From boredom to laughter. The internet acronym "LOL" - laughing out loud - or laugh out loud - came about as an internet slang. It has been given the origin of the mid-1980s.
Wikipedia says it is attributed to Wayne Pearson who was reportedly the first person to use LOL while responding to a friend's joke in a digital chatroom.
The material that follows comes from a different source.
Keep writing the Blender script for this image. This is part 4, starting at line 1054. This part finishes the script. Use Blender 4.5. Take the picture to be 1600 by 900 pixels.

Typically origination requires something verifiable in writing, etc, so the first actually recorded use was in 1989. But Wayne gets credit in the articles - some with a picture of him smirking, a few others with a picture of him smiling.
Wikipedia says: 'It is one of many initialisms for expressing bodily reactions, in particular laughter, as text, including initialisms for more emphatic expressions of laughter such as LMAO ("laughing my ass off") and ROFL or ROTFL ("rolling on the floor laughing").'
May sense is that this became a meta humour moment. LOL is "about" laughing - it isn't laughing. What might you have really written if you had laughed. Maybe: this is really funny or this made me laugh. Writing LOL comes across as superior - as wikipedia says "a self-reflexive representation of an action." Maybe sarcastic, maybe cynical.
LOL is said to be in decline now. Fox 59 says if you are still using it you are getting old. Another says people have defaulted to using 'haha' or 'hehe' and emojis. Another says it is a telltale sign that the person typing may be a millennial. That turns up in articles such as:
'LOL' is the new fake laugh
Do people actually laugh a lot after typing LOL?
Why so many people type "lol" with a straight face
Who could guess the story of laughter would take such a turn on the internet.